Requirement -> Show each line that has the string "picture" in it.

>> start Exercise materials

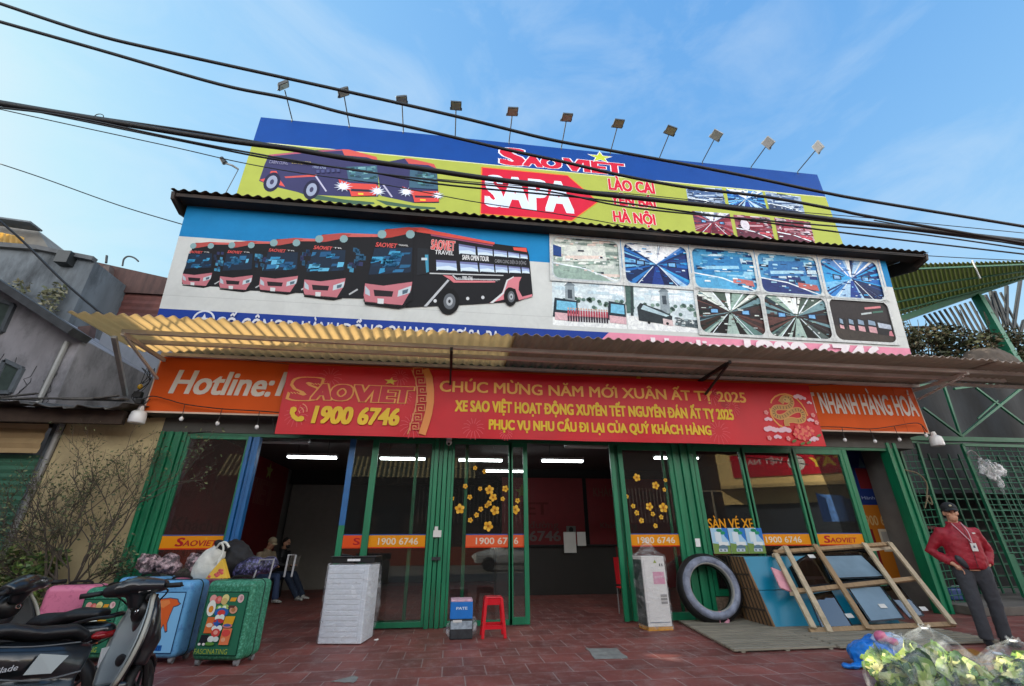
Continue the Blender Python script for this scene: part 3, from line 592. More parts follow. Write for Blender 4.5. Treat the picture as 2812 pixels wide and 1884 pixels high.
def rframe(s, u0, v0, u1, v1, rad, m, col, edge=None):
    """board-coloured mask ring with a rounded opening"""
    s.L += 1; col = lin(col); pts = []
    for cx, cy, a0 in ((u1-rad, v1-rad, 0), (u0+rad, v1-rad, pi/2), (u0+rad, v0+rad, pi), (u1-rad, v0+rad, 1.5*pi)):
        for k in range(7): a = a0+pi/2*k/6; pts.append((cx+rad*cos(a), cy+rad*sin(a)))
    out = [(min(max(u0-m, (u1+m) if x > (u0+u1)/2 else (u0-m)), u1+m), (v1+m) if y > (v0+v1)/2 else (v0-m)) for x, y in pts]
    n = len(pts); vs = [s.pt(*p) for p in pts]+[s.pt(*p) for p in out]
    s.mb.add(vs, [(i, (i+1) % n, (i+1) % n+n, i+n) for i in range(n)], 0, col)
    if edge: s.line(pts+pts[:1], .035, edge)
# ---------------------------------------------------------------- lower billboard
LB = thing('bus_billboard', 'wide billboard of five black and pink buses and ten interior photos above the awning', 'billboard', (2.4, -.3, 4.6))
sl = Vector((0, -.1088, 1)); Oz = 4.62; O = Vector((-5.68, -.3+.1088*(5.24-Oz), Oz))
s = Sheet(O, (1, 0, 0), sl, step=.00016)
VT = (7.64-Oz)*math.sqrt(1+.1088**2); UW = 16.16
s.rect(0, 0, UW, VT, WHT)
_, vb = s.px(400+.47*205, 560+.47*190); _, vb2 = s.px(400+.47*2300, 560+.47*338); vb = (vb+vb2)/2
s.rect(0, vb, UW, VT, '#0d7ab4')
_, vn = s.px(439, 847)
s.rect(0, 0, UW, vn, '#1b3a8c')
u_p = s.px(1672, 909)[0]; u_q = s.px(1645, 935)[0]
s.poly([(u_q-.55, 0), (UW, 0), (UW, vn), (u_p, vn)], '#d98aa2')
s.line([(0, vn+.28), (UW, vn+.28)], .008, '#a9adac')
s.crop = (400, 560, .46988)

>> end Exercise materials
>> start Exercise materials

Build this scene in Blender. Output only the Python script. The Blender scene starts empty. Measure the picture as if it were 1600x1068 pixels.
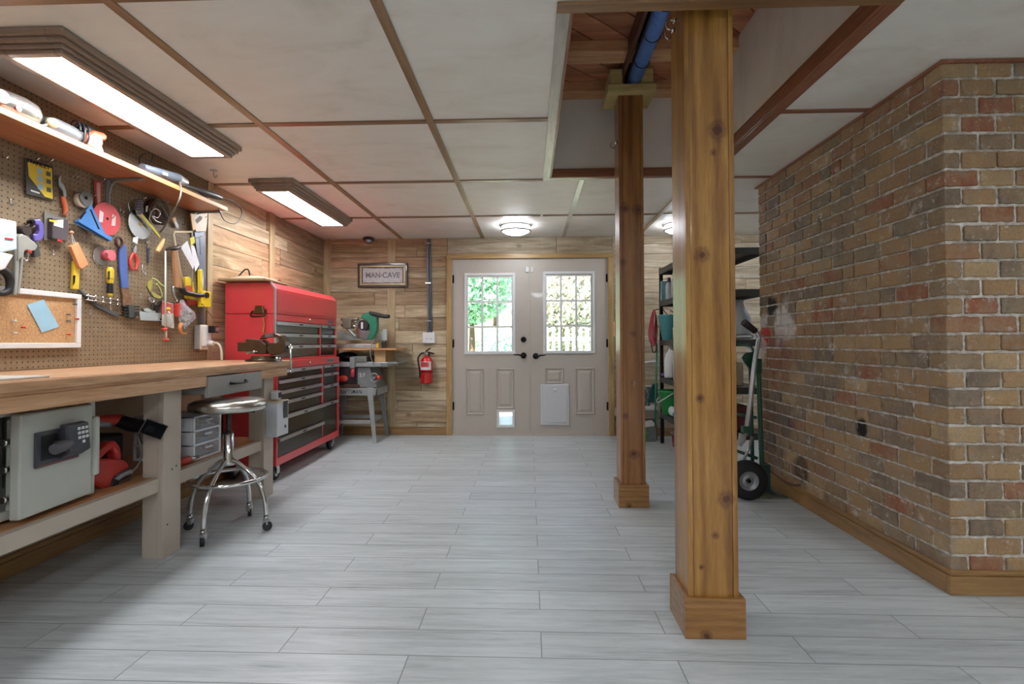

>> end Exercise materials

Result for this task ->
Continue the Blender Python script for this scene: part 3, from line 592. More parts follow. Write for Blender 4.5. Treat the picture as 2812 pixels wide and 1884 pixels high.
Build this scene in Blender. Output only the Python script. The Blender scene starts empty. Measure the picture as if it were 1600x1068 pixels.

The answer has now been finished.